CHILD’S ACTION TO SEEK SUPPORT
In reversing the original order of termination, we are left then with the issue of whether the minor child, via her guardian ad litem, has standing to maintain a cause of action against her father for support. Utah courts have long held that the right to receive child support is an unalienable right, belonging to the child, and cannot be bartered away by the child’s parent
In addition to the ease law cited above, the right of a child to receive support and to maintain an action for support is found in the Utah Code. Utah Code Ann. § 78-45-3 (1987) (“Every man shall support his child”); Utah Code Ann. § 78-45-4.2 (1987) (“Nothing contained [within the Uniform Civil Liability for Support Act] shall act to relieve the natural parent or adoptive parent of the primary obligation of support”). More specifically, the Uniform Act on Paternity acknowledges the right of a child to maintain an action for paternity and for liabilities thereof, including the reasonable expenses of pregnancy, confinement, education, necessary support, or funeral expenses. Utah Code Ann. § 78-45a-2 (Supp.1990).
CONCLUSION
We therefore vacate the order purporting to terminate the father’s obligation of support and his other rights and obligations of parenthood and we hold that the minor child has the right to maintain an action for support. We remand the issue of support to the lower court to determine the proper amount consistent with this opinion and applicable law.

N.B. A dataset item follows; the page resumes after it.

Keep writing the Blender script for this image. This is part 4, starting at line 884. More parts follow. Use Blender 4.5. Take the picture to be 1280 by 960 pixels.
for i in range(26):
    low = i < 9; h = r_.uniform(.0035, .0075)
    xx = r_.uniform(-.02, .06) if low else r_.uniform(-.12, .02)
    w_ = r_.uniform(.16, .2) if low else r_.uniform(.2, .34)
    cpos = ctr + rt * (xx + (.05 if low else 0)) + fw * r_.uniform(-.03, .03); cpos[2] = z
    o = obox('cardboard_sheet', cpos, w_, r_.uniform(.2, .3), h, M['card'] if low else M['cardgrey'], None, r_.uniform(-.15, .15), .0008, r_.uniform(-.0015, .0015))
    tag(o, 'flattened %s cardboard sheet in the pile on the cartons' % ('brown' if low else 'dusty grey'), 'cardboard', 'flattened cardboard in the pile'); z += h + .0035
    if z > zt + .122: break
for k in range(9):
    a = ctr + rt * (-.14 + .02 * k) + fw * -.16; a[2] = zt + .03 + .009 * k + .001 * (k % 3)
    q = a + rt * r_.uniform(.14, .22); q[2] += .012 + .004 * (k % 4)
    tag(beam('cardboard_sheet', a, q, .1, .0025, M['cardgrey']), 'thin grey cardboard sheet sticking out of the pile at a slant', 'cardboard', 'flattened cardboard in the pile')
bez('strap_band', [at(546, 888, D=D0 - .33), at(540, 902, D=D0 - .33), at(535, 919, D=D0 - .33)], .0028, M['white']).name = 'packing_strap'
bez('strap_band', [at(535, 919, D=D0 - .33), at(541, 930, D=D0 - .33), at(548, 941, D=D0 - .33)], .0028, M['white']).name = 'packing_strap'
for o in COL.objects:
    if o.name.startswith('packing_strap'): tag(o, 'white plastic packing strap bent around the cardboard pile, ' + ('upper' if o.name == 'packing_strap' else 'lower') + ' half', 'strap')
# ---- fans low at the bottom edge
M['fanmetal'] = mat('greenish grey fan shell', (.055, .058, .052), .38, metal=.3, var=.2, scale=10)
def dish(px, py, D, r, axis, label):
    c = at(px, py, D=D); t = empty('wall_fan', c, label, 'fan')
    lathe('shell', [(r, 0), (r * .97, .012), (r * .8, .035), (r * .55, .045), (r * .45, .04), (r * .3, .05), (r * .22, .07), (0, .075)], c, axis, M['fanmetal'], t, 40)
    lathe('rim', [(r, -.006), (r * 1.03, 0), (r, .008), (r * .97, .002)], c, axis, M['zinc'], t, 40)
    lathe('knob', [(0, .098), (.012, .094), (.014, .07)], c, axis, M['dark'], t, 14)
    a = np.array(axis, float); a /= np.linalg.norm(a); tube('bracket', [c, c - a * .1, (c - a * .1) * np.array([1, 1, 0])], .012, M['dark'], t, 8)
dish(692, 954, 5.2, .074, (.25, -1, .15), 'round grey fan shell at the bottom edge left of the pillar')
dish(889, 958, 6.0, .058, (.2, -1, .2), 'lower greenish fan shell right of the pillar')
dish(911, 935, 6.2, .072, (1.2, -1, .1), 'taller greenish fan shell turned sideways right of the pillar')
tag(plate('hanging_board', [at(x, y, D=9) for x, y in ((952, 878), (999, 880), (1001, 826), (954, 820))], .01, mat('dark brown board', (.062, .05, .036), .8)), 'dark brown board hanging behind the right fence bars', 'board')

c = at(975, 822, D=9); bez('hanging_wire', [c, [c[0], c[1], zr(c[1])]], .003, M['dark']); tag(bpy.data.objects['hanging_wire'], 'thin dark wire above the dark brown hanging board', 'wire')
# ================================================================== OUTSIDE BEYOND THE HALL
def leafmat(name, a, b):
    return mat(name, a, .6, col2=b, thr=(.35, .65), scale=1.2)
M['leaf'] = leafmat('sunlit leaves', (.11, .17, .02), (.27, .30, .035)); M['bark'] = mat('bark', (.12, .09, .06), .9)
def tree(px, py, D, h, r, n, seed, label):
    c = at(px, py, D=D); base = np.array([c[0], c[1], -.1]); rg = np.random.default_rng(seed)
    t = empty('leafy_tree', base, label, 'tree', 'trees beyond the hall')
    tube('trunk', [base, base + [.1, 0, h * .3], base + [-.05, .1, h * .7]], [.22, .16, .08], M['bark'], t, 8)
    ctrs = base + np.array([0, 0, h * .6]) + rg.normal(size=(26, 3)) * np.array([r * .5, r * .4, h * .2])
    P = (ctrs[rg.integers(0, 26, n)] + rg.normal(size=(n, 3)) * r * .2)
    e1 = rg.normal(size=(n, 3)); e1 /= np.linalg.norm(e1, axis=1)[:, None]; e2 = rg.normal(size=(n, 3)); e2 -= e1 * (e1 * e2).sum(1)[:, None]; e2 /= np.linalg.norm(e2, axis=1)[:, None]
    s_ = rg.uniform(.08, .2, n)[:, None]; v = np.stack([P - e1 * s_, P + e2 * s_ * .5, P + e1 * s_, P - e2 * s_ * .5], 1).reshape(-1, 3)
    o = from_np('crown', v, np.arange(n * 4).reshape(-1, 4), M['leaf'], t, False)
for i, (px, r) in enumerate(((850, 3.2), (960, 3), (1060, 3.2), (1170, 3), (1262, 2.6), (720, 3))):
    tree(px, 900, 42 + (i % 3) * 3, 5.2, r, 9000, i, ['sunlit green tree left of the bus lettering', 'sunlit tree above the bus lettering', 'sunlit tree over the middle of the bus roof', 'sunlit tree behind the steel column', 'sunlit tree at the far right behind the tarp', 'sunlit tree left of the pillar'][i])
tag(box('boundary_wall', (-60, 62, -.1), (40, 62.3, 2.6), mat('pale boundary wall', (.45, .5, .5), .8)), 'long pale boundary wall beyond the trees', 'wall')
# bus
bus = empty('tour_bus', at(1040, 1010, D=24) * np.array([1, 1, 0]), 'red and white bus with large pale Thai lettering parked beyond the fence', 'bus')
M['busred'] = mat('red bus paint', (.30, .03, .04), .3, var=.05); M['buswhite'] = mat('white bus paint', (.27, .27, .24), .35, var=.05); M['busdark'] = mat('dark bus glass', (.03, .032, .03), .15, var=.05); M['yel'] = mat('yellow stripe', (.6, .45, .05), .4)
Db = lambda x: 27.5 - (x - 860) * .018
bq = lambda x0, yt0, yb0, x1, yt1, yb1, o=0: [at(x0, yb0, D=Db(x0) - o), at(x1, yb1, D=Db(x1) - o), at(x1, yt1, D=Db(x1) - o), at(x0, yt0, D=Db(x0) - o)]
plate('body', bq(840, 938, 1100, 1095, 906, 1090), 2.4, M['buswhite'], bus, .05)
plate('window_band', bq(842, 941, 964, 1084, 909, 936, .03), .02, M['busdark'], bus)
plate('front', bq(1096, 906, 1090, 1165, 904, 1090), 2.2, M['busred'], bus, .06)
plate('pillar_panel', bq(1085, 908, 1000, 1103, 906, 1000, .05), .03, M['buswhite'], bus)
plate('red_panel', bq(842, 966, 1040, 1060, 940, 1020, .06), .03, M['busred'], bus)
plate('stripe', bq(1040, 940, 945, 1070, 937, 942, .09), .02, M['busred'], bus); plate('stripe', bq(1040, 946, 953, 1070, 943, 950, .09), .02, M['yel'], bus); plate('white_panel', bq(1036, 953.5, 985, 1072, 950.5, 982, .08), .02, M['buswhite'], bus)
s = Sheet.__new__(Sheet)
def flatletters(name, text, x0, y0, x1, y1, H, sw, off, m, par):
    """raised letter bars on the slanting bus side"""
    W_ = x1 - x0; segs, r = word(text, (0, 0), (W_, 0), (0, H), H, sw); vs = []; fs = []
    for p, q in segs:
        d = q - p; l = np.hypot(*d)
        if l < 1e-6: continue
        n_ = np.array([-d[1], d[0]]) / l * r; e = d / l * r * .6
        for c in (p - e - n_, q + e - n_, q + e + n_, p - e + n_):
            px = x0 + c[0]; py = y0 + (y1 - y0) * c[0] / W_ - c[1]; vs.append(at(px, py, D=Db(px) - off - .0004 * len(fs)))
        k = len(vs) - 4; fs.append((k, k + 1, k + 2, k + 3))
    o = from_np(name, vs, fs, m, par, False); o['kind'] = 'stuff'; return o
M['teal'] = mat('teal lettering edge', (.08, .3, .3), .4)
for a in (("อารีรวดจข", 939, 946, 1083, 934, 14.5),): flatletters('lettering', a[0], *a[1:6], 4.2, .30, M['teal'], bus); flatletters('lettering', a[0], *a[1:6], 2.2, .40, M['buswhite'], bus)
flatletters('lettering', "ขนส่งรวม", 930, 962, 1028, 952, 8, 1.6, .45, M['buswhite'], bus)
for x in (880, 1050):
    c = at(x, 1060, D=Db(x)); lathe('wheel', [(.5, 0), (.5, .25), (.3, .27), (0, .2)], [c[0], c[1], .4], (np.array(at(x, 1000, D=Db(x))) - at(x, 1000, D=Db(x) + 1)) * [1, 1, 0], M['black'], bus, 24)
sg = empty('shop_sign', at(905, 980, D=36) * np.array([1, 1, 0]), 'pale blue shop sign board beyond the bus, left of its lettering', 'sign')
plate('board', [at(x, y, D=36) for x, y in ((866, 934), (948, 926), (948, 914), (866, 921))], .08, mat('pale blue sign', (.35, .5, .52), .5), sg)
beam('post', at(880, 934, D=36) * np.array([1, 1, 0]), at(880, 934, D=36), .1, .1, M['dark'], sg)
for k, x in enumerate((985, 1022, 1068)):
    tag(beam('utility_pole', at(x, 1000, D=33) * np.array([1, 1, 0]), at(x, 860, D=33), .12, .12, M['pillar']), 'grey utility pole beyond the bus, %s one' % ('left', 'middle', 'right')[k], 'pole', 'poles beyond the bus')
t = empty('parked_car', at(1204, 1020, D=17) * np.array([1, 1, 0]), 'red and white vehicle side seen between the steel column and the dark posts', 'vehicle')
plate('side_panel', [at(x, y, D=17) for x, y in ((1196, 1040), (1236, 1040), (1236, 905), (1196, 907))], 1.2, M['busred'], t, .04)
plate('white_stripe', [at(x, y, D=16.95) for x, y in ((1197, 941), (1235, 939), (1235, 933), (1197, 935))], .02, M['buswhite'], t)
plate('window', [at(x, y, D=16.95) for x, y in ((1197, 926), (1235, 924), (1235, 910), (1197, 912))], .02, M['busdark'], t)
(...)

Vacated in part, reversed in part, and remanded in part.
JACKSON and NEWEY, JJ., concur.
Notes
. Public policy requires that the responsibility for the support of a child be clearly delineated at all times. Natural parents have the primary obligation of support. That obligation can be transferred through a proper adoption procedure to a licensed child placing agency or to adoptive parents. However, to permit a parent to abrogate that obligation through an agreement with the other parent in consideration of no further contact with the child or the contemplation of a possible adoption at some future time creates the possibility of a break in the chain of support responsibility. If the custodial parent becomes incapacitated, or for some other reason unable to support the child, as is the case here, and the noncustodial parent has no continuing obligation, then the responsibility would fall to the state, which would be contrary to public policy.
."Subject matter jurisdiction is the power and authority of the court to determine a controversy and without which it cannot proceed."
Thompson v. Jackson,
. This section was repealed in 1990 and replaced with Utah Code Ann. § 78-30-4.1 through -4.10 (Supp.1990). Like its predecessor, the new version provides for a claim for termination only pursuant to an adoption, and in no way empowers a district court to terminate parental rights and obligations outside of an adoption proceeding.